El problema es material, pero sobre todo político y cultural. 

Además de importantes transformaciones estructurales, cuyas líneas están bien apuntadas y son conocidas (energías renovables, agroecología, diseño e industria verde, ordenación del territorio y urbanismo coherentes con la emergencia ecosocial, pensar el territorios desde el concepto de ecorregión, restauración de ecosistemas y protección de la biodiversidad, adaptación al cambio climático, tejido rural vivo y digno, etc.), se requieren cambios en los estilos de vida, en las dinámicas de consumo. La clave es aprender a vivir bien con menos materiales, energía, agua, bienes de la tierra y aprender a compartirlos. 

Necesitamos políticas de gestión de la demanda, de redistribución de la riqueza, de reorganización de los tiempos para que la corresponsabilidad en los cuidados y reproducción cotidiana de la vida sea una obligación. Necesitamos reformulaciones en los derechos y deberes de ciudadanía que sitúen la emergencia ecosocial y la vulnerabilidad de la vida como pilares sobre los que apoyarse. Necesitamos concebirnos como seres ecodependientes.

Pero sobre todo, necesitamos comprendernos como personas vulnerables, necesitadas de otras, desarrollar y reaprender la capacidad de hacer cosas en común. La deliberación, la búsqueda y mantenimientos de consensos, el abandono de la cultura del zasca y la política de la humillación, la multiplicación de liderazgos compartidos, la imaginación, el atreverse a poner en marcha iniciativas y proyectos aunque no tengamos permiso.

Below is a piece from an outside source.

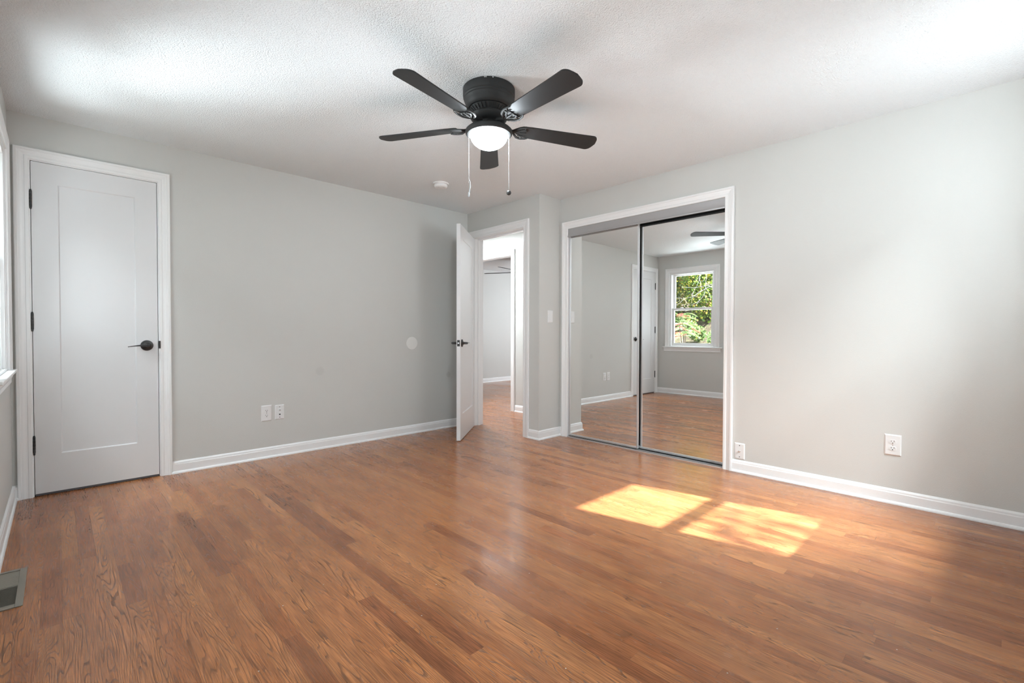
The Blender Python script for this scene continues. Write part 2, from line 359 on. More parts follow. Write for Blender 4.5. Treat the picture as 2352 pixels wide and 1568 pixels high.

Aprender a disfrutar y a vivir con alegría estos procesos es central para poder pensar y construir esas utopías cotidianas, y sobre todo para mantenerlas.

No es un trabajo solo de expertas, hacen falta todas las manos, todas las cabezas, todos los corazones. En el fondo es una cuestión de amor. Y antes de que me llamen moña o cursi, y me digan que me falta visión material, diré que personas diversas como Rosa Luxemburgo, Che Guevara, Nelson Mandela o Berta Cáceres apelaron al amor como motivación básica para seguir adelante y conseguir las transformaciones que anhelaban.

Por eso me despido invitándoos, invitándonos a ejercerlo de la forma más esforzada, apasionada y radical que podáis. Un abrazo fuerte.